Weinstein elected Visiting Fellow of King’s College

03/22/2010

Weinstein elected Visiting Fellow of King's College

James Weinstein - new
James Weinstein
James Weinstein, the Amelia Lewis Professor of Constitutional Law and Faculty Fellow in the College's Center for Law, Science & Innovation, has been elected a Visiting Fellow of King's College, Cambridge, for the spring term 2011.

While at King's Weinstein will help organize an international conference, jointly sponsored by ASU and Cambridge University, on threats to the modern university and scientific research, as well as conduct research on comparative constitutional law. 

King's College was founded in 1441 by Henry VI and is one of the 31 colleges in the University of Cambridge. In addition to having a superlative academic reputation, King's also is world-famous for its chapel and choir.

In Time magazine's 2000 list of the 100 most 'influential and important' people of the 20th century, King's was the only European institution that could claim two: Alan Turing and John Maynard Keynes, both of whom were Fellows of King's.

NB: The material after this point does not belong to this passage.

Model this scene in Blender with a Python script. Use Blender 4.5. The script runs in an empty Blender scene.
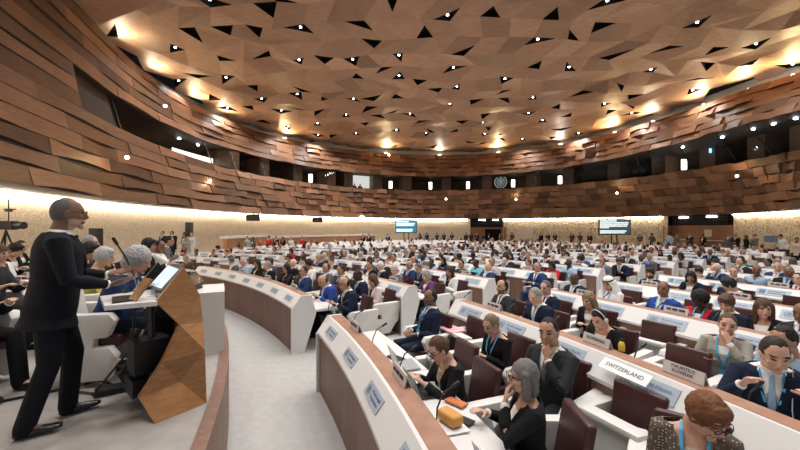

Weinstein's areas of academic interest are constitutional law, especially free speech, as well as jurisprudence and legal history. He is co-editor of Extreme Speech and Democracy (Oxford University Press, 2009), author of Hate Speech, Pornography, and the Radical Attack On Free Speech Doctrine (Westview Press, 1999), and has written numerous articles in law review symposia on a variety of free speech topics, including: obscenity doctrine, institutional review boards, commercial speech, database protection, campaign finance reform, the relationship between free speech and other constitutional rights, hate crimes, and campus speech codes. He has also written several articles on the history of personal jurisdiction and its implication for modern doctrine. Weinstein is an Associate Fellow of the Centre for Public Law at the University of Cambridge.